TUCoPS :: Cyber Culture :: khackers.txt

Review of "Hackers" by Harvey Karten

HACKERS
 By Harvey S. Karten, Ph.D.
 United Artists
 Director: Iain Softley  
 Writer:  Rafael Moreau
 Cast: Jonny Lee Miller, Angelina Jolie

  In the beginning there was "War Games," during the stone
age of computer hackers, where Matthew Broderick changes
Ally Sheedy's grades and is rewarded with the starring role in
"How To Succeed In Business Without Really Trying."  And
"War Games" eventually begat "The Net" just after Sandra
Bullock was found hiding behind Peter Gallagher, Sylvester
Stallone and Keanu Reeves and made a star in her own right,
playing a computer nerd who never had her teeth cleaned
(she knew no one who could identify her except her shrink). 
And "The Net" begat "Hackers," which teaches us that
students from Manhattan's prestigious Stuyvesant High
School can get their diplomas doing more interesting things at
night than English homework.  (The school is called Stanton
High in the movie, but you couldn't fool the audience at a
recent screening, 90% of whom were students in the state-of-
the-art academy in New York's financial district, who yelled
their approval each time Andrzej Sekula's camera whirred
past the locker room, the bathroom, and the pristine halls.)

The story is perhaps the least important aspect of "Hackers,"
treading past familiar material--good guy meets villain (they
understand each other since they're merely opposite sides of
the same computer coin); boy meets girl (they dislike each
other at first, but then...); high school geeks freak out midtown
Manhattanites at high profile places like Grand Central
Station, Central Park, the World Trade Center and the top of
the Empire State Building; and of course the pyramid of
cracked-up cars.  "Hackers" is all about special effects, really,
about how the upcoming generation of computer whizzes see
the world simultaneously as normal people do and as
computer nerds might--with a third eye, a sort of X-ray vision
that Superman would envy.  The FX team has conjured up a 
world of virtual reality where buildings are made of glass and
electrons traffic their byways faster than you could say "World
Wide Web."  It's befitting that the story line, such as it is,
keeps pace with the rolling circuitry, zooming image after
image past us so fast that we haven't a second to say, "Hey,
that doesn't make sense."  "Hackers" will cut some ice with
high school youngsters and with quite a few in the middle
grades: this is the audience it's aiming at.  Adults, with or
without computer skills, will find the hyperactive kids ultimately
irritating and the bad guy too much fun to take seriously. 

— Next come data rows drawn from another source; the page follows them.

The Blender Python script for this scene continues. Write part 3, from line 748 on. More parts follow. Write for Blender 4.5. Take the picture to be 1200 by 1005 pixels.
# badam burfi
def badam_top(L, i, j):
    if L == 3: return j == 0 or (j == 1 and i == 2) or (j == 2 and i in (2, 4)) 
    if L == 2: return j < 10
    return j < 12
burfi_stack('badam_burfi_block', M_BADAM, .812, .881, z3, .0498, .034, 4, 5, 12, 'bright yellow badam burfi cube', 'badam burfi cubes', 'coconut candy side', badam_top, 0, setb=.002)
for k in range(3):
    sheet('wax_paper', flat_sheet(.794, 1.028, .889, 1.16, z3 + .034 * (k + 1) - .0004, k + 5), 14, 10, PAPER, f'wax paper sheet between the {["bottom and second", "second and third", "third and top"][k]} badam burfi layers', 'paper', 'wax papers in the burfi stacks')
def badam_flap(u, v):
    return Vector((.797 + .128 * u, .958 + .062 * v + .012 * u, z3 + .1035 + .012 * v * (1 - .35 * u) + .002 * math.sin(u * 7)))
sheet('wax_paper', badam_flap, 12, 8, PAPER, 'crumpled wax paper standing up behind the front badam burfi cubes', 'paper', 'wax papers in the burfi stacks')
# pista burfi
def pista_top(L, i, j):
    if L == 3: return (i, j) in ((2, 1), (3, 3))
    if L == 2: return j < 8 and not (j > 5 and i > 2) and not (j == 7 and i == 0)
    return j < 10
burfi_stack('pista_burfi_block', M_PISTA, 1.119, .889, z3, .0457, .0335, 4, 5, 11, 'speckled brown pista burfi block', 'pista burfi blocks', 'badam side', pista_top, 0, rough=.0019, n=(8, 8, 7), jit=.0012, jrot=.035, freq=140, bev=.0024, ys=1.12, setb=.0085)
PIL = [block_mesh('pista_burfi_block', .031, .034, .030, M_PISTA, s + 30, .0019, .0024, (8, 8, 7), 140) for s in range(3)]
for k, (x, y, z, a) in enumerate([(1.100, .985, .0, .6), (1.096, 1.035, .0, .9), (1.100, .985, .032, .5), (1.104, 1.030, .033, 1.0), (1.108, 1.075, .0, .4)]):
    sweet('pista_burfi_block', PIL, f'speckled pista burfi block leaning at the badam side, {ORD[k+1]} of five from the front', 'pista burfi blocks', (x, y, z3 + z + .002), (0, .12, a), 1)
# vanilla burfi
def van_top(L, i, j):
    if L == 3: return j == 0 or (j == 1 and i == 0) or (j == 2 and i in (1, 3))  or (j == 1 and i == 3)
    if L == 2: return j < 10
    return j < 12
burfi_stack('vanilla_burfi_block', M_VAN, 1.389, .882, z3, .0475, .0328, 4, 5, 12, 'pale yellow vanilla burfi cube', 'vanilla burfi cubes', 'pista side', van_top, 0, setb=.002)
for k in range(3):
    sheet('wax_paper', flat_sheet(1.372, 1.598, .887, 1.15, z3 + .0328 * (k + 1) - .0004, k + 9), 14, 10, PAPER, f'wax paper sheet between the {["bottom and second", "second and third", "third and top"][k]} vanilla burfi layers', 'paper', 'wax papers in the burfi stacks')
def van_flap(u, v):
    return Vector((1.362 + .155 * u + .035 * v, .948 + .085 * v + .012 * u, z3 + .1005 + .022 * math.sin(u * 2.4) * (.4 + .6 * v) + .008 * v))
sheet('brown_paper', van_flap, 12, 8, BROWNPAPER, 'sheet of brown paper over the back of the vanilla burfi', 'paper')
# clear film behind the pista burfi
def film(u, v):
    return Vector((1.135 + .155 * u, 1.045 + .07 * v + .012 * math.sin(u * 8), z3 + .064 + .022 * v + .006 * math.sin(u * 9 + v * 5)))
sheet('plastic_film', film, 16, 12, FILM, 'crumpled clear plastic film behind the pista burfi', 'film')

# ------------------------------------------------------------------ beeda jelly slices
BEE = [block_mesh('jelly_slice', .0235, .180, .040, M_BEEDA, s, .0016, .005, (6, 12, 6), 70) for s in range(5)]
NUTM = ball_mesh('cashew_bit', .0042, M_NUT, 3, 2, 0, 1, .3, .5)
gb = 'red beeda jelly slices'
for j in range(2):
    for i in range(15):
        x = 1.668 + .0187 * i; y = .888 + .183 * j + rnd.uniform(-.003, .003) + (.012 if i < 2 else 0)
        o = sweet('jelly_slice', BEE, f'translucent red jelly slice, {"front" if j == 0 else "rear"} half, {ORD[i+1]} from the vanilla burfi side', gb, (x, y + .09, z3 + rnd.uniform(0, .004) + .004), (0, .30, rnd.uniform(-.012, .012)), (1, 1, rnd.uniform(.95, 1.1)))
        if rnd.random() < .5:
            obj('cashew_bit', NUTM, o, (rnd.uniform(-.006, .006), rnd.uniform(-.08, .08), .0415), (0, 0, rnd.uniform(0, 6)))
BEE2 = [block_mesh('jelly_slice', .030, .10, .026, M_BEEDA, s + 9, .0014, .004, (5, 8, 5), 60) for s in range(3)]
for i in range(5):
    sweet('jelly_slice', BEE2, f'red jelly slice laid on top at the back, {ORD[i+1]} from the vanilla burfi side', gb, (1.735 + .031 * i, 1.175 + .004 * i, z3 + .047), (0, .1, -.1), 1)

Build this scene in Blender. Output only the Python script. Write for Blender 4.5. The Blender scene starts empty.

Jonny Lee Miller stars as a kid who has just transferred
reluctantly from Seattle to his new school in Manhattan.  He's
a bit long in the tooth to be a preppy and looks as if he's just
come off Lufthansa from Hamburg.   He's a dazzler in looks,
sure to appeal to the Seventeen set, and would you know that
he and Angelina Jolie (who looks androgynous but darn good
here) will shed their mutual dislike for better things once they
win the war against a cyberspace embezzler known as The
Plague (Fisher Stevens).  Writer Rafael Moreu got his ideas
from chillin' with the kids.  His vision of a society in which one
could bring down the stock market, turn all traffic lights green,
set off a sprinkler system inside a school, have an ATM spit
$700 on a sidewalk in an Idaho town, trash a credit card, fill
out a rap sheet for hundreds of moving violations, turn a
respectable mom into a wanted criminal, and expose a plot to
embezzle millions from a corporate headquarters to a private
Swiss account--all with a pocket-sized $2,000 machine--is
given stylish life by director Iain Softley.  Whether you're
comfortable in cyberspace or a downright computerphobe,
feel free to leave this flick strictly for the kids.  Rated PG-13.